-- Provided data --

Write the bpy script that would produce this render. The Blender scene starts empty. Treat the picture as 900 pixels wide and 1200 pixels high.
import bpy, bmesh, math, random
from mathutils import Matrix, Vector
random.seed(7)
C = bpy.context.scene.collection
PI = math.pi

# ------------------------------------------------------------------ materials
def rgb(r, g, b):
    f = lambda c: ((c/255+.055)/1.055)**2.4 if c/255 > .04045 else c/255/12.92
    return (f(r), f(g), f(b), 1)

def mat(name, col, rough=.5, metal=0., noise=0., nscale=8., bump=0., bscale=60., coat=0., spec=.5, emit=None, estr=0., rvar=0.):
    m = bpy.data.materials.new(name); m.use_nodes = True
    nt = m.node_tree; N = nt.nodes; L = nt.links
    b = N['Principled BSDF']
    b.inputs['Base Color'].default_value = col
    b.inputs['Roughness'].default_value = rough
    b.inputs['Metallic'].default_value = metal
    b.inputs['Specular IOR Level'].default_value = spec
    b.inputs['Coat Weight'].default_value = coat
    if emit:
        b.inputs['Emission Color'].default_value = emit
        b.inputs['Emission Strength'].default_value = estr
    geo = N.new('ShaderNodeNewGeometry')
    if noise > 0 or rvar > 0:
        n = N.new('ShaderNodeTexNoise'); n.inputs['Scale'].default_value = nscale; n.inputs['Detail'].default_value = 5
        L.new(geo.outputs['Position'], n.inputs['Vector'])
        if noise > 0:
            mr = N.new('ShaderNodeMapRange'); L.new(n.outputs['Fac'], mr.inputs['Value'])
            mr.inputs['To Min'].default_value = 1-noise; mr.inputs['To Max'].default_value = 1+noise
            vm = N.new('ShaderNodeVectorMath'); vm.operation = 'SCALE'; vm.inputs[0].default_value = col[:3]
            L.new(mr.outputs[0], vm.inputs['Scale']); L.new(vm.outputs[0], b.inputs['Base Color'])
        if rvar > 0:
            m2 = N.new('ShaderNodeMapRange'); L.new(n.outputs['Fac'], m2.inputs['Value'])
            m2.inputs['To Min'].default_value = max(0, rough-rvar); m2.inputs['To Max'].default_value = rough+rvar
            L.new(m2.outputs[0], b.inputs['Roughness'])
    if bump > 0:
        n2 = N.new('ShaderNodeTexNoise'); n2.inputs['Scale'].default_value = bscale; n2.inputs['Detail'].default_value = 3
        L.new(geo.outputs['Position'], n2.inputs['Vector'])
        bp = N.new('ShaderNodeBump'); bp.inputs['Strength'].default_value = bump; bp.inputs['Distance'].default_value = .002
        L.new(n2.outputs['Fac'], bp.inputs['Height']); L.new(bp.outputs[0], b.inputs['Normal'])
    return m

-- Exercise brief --
Type out the material again exactly as presented.

-- Solution --
Write the bpy script that would produce this render. The Blender scene starts empty. Treat the picture as 900 pixels wide and 1200 pixels high.
import bpy, bmesh, math, random
from mathutils import Matrix, Vector
random.seed(7)
C = bpy.context.scene.collection
PI = math.pi

# ------------------------------------------------------------------ materials
def rgb(r, g, b):
    f = lambda c: ((c/255+.055)/1.055)**2.4 if c/255 > .04045 else c/255/12.92
    return (f(r), f(g), f(b), 1)

def mat(name, col, rough=.5, metal=0., noise=0., nscale=8., bump=0., bscale=60., coat=0., spec=.5, emit=None, estr=0., rvar=0.):
    m = bpy.data.materials.new(name); m.use_nodes = True
    nt = m.node_tree; N = nt.nodes; L = nt.links
    b = N['Principled BSDF']
    b.inputs['Base Color'].default_value = col
    b.inputs['Roughness'].default_value = rough
    b.inputs['Metallic'].default_value = metal
    b.inputs['Specular IOR Level'].default_value = spec
    b.inputs['Coat Weight'].default_value = coat
    if emit:
        b.inputs['Emission Color'].default_value = emit
        b.inputs['Emission Strength'].default_value = estr
    geo = N.new('ShaderNodeNewGeometry')
    if noise > 0 or rvar > 0:
        n = N.new('ShaderNodeTexNoise'); n.inputs['Scale'].default_value = nscale; n.inputs['Detail'].default_value = 5
        L.new(geo.outputs['Position'], n.inputs['Vector'])
        if noise > 0:
            mr = N.new('ShaderNodeMapRange'); L.new(n.outputs['Fac'], mr.inputs['Value'])
            mr.inputs['To Min'].default_value = 1-noise; mr.inputs['To Max'].default_value = 1+noise
            vm = N.new('ShaderNodeVectorMath'); vm.operation = 'SCALE'; vm.inputs[0].default_value = col[:3]
            L.new(mr.outputs[0], vm.inputs['Scale']); L.new(vm.outputs[0], b.inputs['Base Color'])
        if rvar > 0:
            m2 = N.new('ShaderNodeMapRange'); L.new(n.outputs['Fac'], m2.inputs['Value'])
            m2.inputs['To Min'].default_value = max(0, rough-rvar); m2.inputs['To Max'].default_value = rough+rvar
            L.new(m2.outputs[0], b.inputs['Roughness'])
    if bump > 0:
        n2 = N.new('ShaderNodeTexNoise'); n2.inputs['Scale'].default_value = bscale; n2.inputs['Detail'].default_value = 3
        L.new(geo.outputs['Position'], n2.inputs['Vector'])
        bp = N.new('ShaderNodeBump'); bp.inputs['Strength'].default_value = bump; bp.inputs['Distance'].default_value = .002
        L.new(n2.outputs['Fac'], bp.inputs['Height']); L.new(bp.outputs[0], b.inputs['Normal'])
    return m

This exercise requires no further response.